Donaldson shouts seconds later: "They're killing me! They're killing us!"
One of the CIA contractors shouts: "No! Don't shoot! No more! No more!"
Another CIA contractor says, "God."
At the news briefing with Rand Beers, assistant secretary of state for
international narcotics and law enforcement affairs, I asked about the
language barrier. It kind of nagged at me.
Here's our exchange:
QUESTION: Am I understanding correctly that language was a problem in this
incident, that some people didn't understand English or Spanish, or
whatever the case was?
BEERS: You sure did.
QUESTION: Why, in such a crucial program, which resulted in death, such a
basic -- I think it's a basic requirement to understand the language -- why
did you have people that didn't understand the language? And secondly, in
the future, if you continue these flights, would it be a good idea to have
people understand the language?
BEERS: The answer to your second part is, of course, with the benefit of
hindsight. The answer to the first part of your question was there was
training for the Peruvian participants in a series of technical terms and
phrases in order that they could communicate at a basic level about the
procedures. But I think it is also fair to say that the stress levels that
occurred in the cockpit on the 20th of April created impediments to any
level of understanding. . ..
But as I also said earlier, you will in some cases hear a response that
suggests understanding, but subsequent action clearly indicates that that
particular message was not at all understood, and it was simply a polite
"yes" or "okay."
QUESTION: When you get into that aircraft, do they already know -- both
sides already know that they don't understand the language?

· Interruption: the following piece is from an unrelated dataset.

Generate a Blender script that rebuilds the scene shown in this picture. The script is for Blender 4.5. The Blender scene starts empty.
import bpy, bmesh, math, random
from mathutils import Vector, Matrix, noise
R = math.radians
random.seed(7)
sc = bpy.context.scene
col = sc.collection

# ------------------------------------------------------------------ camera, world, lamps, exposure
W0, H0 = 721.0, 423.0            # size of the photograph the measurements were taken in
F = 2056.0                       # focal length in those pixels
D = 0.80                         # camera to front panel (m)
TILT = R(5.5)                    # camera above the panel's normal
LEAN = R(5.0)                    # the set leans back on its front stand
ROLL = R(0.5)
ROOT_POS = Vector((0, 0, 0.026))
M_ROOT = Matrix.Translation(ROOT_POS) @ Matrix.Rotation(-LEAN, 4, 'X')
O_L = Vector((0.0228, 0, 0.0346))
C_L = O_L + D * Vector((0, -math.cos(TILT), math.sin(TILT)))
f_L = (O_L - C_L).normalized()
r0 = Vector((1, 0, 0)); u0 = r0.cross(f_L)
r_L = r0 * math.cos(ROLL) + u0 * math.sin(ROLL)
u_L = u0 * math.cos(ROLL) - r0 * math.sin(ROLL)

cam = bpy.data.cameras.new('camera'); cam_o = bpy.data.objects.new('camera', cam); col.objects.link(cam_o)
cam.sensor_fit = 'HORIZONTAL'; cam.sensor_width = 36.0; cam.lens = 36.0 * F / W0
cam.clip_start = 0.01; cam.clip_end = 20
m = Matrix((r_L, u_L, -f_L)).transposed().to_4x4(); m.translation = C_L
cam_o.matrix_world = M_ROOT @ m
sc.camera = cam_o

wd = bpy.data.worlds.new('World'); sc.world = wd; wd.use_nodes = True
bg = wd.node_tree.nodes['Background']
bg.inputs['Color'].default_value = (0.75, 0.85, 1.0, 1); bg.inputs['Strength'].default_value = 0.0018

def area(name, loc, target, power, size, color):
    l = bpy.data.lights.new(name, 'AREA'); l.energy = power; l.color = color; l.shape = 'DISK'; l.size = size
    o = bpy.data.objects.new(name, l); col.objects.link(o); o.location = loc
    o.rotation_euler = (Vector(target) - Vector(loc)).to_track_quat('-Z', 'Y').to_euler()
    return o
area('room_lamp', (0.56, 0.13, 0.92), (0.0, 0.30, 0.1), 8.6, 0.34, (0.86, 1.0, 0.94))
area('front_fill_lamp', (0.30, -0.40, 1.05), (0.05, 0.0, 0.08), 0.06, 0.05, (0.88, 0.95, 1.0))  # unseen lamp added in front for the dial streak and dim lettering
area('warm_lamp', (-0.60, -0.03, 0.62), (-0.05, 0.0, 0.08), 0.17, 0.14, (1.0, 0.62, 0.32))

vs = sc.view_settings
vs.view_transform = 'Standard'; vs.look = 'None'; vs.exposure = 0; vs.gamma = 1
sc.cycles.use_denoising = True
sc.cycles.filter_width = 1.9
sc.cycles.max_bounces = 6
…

BEERS: No, they practice together and they train together, and they
believed before they took off that they could communicate with one another.
This was not sort of folks coming together only for the first time in this
particular instance. They had been together -- what, for two or three
weeks. Before they had trained together, they had flown together. This was
not even the first operational flight that they had been on together.
So there was an expectation or understanding that, yes, they could
communicate. And it didn't show up, at least not in so pronounced a manner,
until this particular incident.
He could have added that, by then, it was too late for Charity and her mom.